| DATASET EXCERPT |
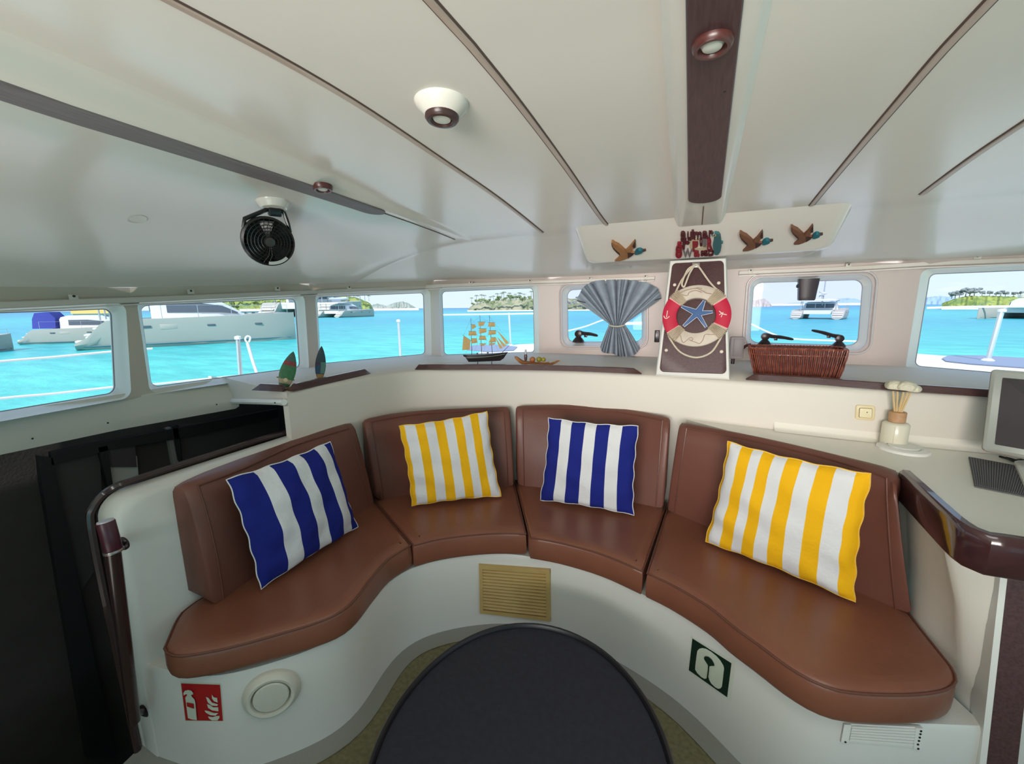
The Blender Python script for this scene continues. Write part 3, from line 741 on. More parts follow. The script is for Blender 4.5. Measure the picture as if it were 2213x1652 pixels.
MB().lathe([(.16, 0), (.16, .012), (.045, .03), (.045, ZT-.05), (.12, ZT-.035), (.12, ZT-.03)], (tc_.x, tc_.y, 0), n=32).build('pedestal', mat('pedestal grey', (.35, .35, .36), .3, .7), tb)
# ================================================================== PILLOWS
def stripe_mat(name, cols_, stops, piping=None):
    m_ = bpy.data.materials.new(name); m_.use_nodes = True; t = m_.node_tree; b = t.nodes['Principled BSDF']
    uv = t.nodes.new('ShaderNodeUVMap'); uv.uv_map = 'UVMap'; s = t.nodes.new('ShaderNodeSeparateXYZ'); t.links.new(uv.outputs[0], s.inputs[0])
    r = t.nodes.new('ShaderNodeValToRGB'); r.color_ramp.interpolation = 'CONSTANT'; cr_ = r.color_ramp
    while len(cr_.elements) < len(stops): cr_.elements.new(.5)
    for i, (p, k) in enumerate(stops): cr_.elements[i].position = p
    for i, (p, k) in enumerate(stops): cr_.elements[i].color = (*cols_[k], 1)
    t.links.new(s.outputs['X'], r.inputs['Fac'])
    n = t.nodes.new('ShaderNodeTexNoise'); n.inputs['Scale'].default_value = 420; n.inputs['Detail'].default_value = 2
    n2 = t.nodes.new('ShaderNodeTexNoise'); n2.inputs['Scale'].default_value = 14; n2.inputs['Detail'].default_value = 3
    c = t.nodes.new('ShaderNodeTexCoord'); t.links.new(c.outputs['Object'], n.inputs['Vector']); t.links.new(c.outputs['Object'], n2.inputs['Vector'])
    b1_ = t.nodes.new('ShaderNodeBump'); b1_.inputs['Strength'].default_value = .15; b1_.inputs['Distance'].default_value = .004
    b2_ = t.nodes.new('ShaderNodeBump'); b2_.inputs['Strength'].default_value = .45; b2_.inputs['Distance'].default_value = .02
    t.links.new(n.outputs['Fac'], b1_.inputs['Height']); t.links.new(n2.outputs['Fac'], b2_.inputs['Height']); t.links.new(b1_.outputs[0], b2_.inputs['Normal']); t.links.new(b2_.outputs[0], b.inputs['Normal'])
    t.links.new(r.outputs['Color'], b.inputs['Base Color']); b.inputs['Roughness'].default_value = .85; b.inputs['Specular IOR Level'].default_value = .2
    return m_
BLU, WHT, YEL = (.012, .020, .200), (.72, .72, .73), (.86, .46, .008)
def pillow(name, px, zs, stops, c2, label, thick, seed, bend=(0, 0, 0, 0)):
    """px = TL,TR,BR,BL ; zs = their heights"""
    q = [az(*p, z) for p, z in zip(px, zs)]; TL, TR, BR, BL = q
    cen = (TL+TR+BR+BL)/4; n = (TR-BL).cross(TL-BR).normalized()
    if n.dot(EYE-cen) < 0: n = -n
    rnd = random.Random(seed); N = 34; ph = [rnd.uniform(0, 6.28) for _ in range(8)]
    front, back = [], []
    for i in range(N+1):
        v = i/N; rf, rb = [], []
        for j in range(N+1):
            u = j/N
            # edges pinched inwards between the corners
            su = 4*u*(1-u); sv = 4*v*(1-v)
            uu = u+(.5-u)*sv*.045; vv = v+(.5-v)*su*.045
            uu += .006*math.sin(9*v*PI+ph[0])*(abs(2*u-1)**6); vv += .005*math.sin(8*u*PI+ph[1])*(abs(2*v-1)**6)
            p = lerp(lerp(BL, BR, uu), lerp(TL, TR, uu), vv)
            p += (TR-TL)*(bend[0]*sv*1)+n*(bend[1]*(su))
            prof = (max(0, su)*max(0, sv))**.42
            wr = .004*math.sin(13*u+5*v+ph[2])*math.sin(9*v+ph[3])+.003*math.sin(21*v+7*u+ph[4])+.0025*math.sin(17*u-9*v+ph[5])
            ew = .006*math.sin(26*v+ph[6])*abs(2*u-1)**4*(1-abs(2*u-1)**10)
            rf.append(p+n*(thick*prof+(wr+ew)*min(1, prof*2))); rb.append(p-n*(thick*.75*prof))
        front.append(rf); back.append(rb)
    o = thing(name, label, 'pillow', (cen.x, cen.y, min(zs)))
    m = MB(); m.grid(front); fcount = len(m.f); m.grid([r[::-1] for r in back])
    me = m.mesh('cover', stripe_mat(label[:20], (c2, WHT), stops), 80)
    # uv from row / column position
    uvl = me.uv_layers.new(name='UVMap'); nn = (N+1)*(N+1)
    for lp in me.loops:
        k = lp.vertex_index; kk = k if k < nn else k-nn; jj = kk % (N+1); ii = kk//(N+1)
        uvl.data[lp.index].uv = ((jj if k < nn else N-jj)/N, ii/N)
    ob = bpy.data.objects.new('cover', me); COL.objects.link(ob); finish(ob, o)
    per = [front[0][j] for j in range(N+1)]+[front[i][N] for i in range(1, N+1)]+[front[N][j] for j in range(N-1, -1, -1)]+[front[i][0] for i in range(N-1, 0, -1)]
    MB().tube(per, .0022, 5, closed=True).build('seam_piping', mat('piping pale', (.74, .74, .72), .8) if c2 == BLU else mat('piping yellow', (.80, .50, .08), .8), o)
    return o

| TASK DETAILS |
Reproduce the data above in full, exactly as it is, with the pictures left out.

| SOLVED EXERCISE |
The Blender Python script for this scene continues. Write part 3, from line 741 on. More parts follow. The script is for Blender 4.5. Measure the picture as if it were 2213x1652 pixels.
MB().lathe([(.16, 0), (.16, .012), (.045, .03), (.045, ZT-.05), (.12, ZT-.035), (.12, ZT-.03)], (tc_.x, tc_.y, 0), n=32).build('pedestal', mat('pedestal grey', (.35, .35, .36), .3, .7), tb)
# ================================================================== PILLOWS
def stripe_mat(name, cols_, stops, piping=None):
    m_ = bpy.data.materials.new(name); m_.use_nodes = True; t = m_.node_tree; b = t.nodes['Principled BSDF']
    uv = t.nodes.new('ShaderNodeUVMap'); uv.uv_map = 'UVMap'; s = t.nodes.new('ShaderNodeSeparateXYZ'); t.links.new(uv.outputs[0], s.inputs[0])
    r = t.nodes.new('ShaderNodeValToRGB'); r.color_ramp.interpolation = 'CONSTANT'; cr_ = r.color_ramp
    while len(cr_.elements) < len(stops): cr_.elements.new(.5)
    for i, (p, k) in enumerate(stops): cr_.elements[i].position = p
    for i, (p, k) in enumerate(stops): cr_.elements[i].color = (*cols_[k], 1)
    t.links.new(s.outputs['X'], r.inputs['Fac'])
    n = t.nodes.new('ShaderNodeTexNoise'); n.inputs['Scale'].default_value = 420; n.inputs['Detail'].default_value = 2
    n2 = t.nodes.new('ShaderNodeTexNoise'); n2.inputs['Scale'].default_value = 14; n2.inputs['Detail'].default_value = 3
    c = t.nodes.new('ShaderNodeTexCoord'); t.links.new(c.outputs['Object'], n.inputs['Vector']); t.links.new(c.outputs['Object'], n2.inputs['Vector'])
    b1_ = t.nodes.new('ShaderNodeBump'); b1_.inputs['Strength'].default_value = .15; b1_.inputs['Distance'].default_value = .004
    b2_ = t.nodes.new('ShaderNodeBump'); b2_.inputs['Strength'].default_value = .45; b2_.inputs['Distance'].default_value = .02
    t.links.new(n.outputs['Fac'], b1_.inputs['Height']); t.links.new(n2.outputs['Fac'], b2_.inputs['Height']); t.links.new(b1_.outputs[0], b2_.inputs['Normal']); t.links.new(b2_.outputs[0], b.inputs['Normal'])
    t.links.new(r.outputs['Color'], b.inputs['Base Color']); b.inputs['Roughness'].default_value = .85; b.inputs['Specular IOR Level'].default_value = .2
    return m_
BLU, WHT, YEL = (.012, .020, .200), (.72, .72, .73), (.86, .46, .008)
def pillow(name, px, zs, stops, c2, label, thick, seed, bend=(0, 0, 0, 0)):
    """px = TL,TR,BR,BL ; zs = their heights"""
    q = [az(*p, z) for p, z in zip(px, zs)]; TL, TR, BR, BL = q
    cen = (TL+TR+BR+BL)/4; n = (TR-BL).cross(TL-BR).normalized()
    if n.dot(EYE-cen) < 0: n = -n
    rnd = random.Random(seed); N = 34; ph = [rnd.uniform(0, 6.28) for _ in range(8)]
    front, back = [], []
    for i in range(N+1):
        v = i/N; rf, rb = [], []
        for j in range(N+1):
            u = j/N
            # edges pinched inwards between the corners
            su = 4*u*(1-u); sv = 4*v*(1-v)
            uu = u+(.5-u)*sv*.045; vv = v+(.5-v)*su*.045
            uu += .006*math.sin(9*v*PI+ph[0])*(abs(2*u-1)**6); vv += .005*math.sin(8*u*PI+ph[1])*(abs(2*v-1)**6)
            p = lerp(lerp(BL, BR, uu), lerp(TL, TR, uu), vv)
            p += (TR-TL)*(bend[0]*sv*1)+n*(bend[1]*(su))
            prof = (max(0, su)*max(0, sv))**.42
            wr = .004*math.sin(13*u+5*v+ph[2])*math.sin(9*v+ph[3])+.003*math.sin(21*v+7*u+ph[4])+.0025*math.sin(17*u-9*v+ph[5])
            ew = .006*math.sin(26*v+ph[6])*abs(2*u-1)**4*(1-abs(2*u-1)**10)
            rf.append(p+n*(thick*prof+(wr+ew)*min(1, prof*2))); rb.append(p-n*(thick*.75*prof))
        front.append(rf); back.append(rb)
    o = thing(name, label, 'pillow', (cen.x, cen.y, min(zs)))
    m = MB(); m.grid(front); fcount = len(m.f); m.grid([r[::-1] for r in back])
    me = m.mesh('cover', stripe_mat(label[:20], (c2, WHT), stops), 80)
    # uv from row / column position
    uvl = me.uv_layers.new(name='UVMap'); nn = (N+1)*(N+1)
    for lp in me.loops:
        k = lp.vertex_index; kk = k if k < nn else k-nn; jj = kk % (N+1); ii = kk//(N+1)
        uvl.data[lp.index].uv = ((jj if k < nn else N-jj)/N, ii/N)
    ob = bpy.data.objects.new('cover', me); COL.objects.link(ob); finish(ob, o)
    per = [front[0][j] for j in range(N+1)]+[front[i][N] for i in range(1, N+1)]+[front[N][j] for j in range(N-1, -1, -1)]+[front[i][0] for i in range(N-1, 0, -1)]
    MB().tube(per, .0022, 5, closed=True).build('seam_piping', mat('piping pale', (.74, .74, .72), .8) if c2 == BLU else mat('piping yellow', (.80, .50, .08), .8), o)
    return o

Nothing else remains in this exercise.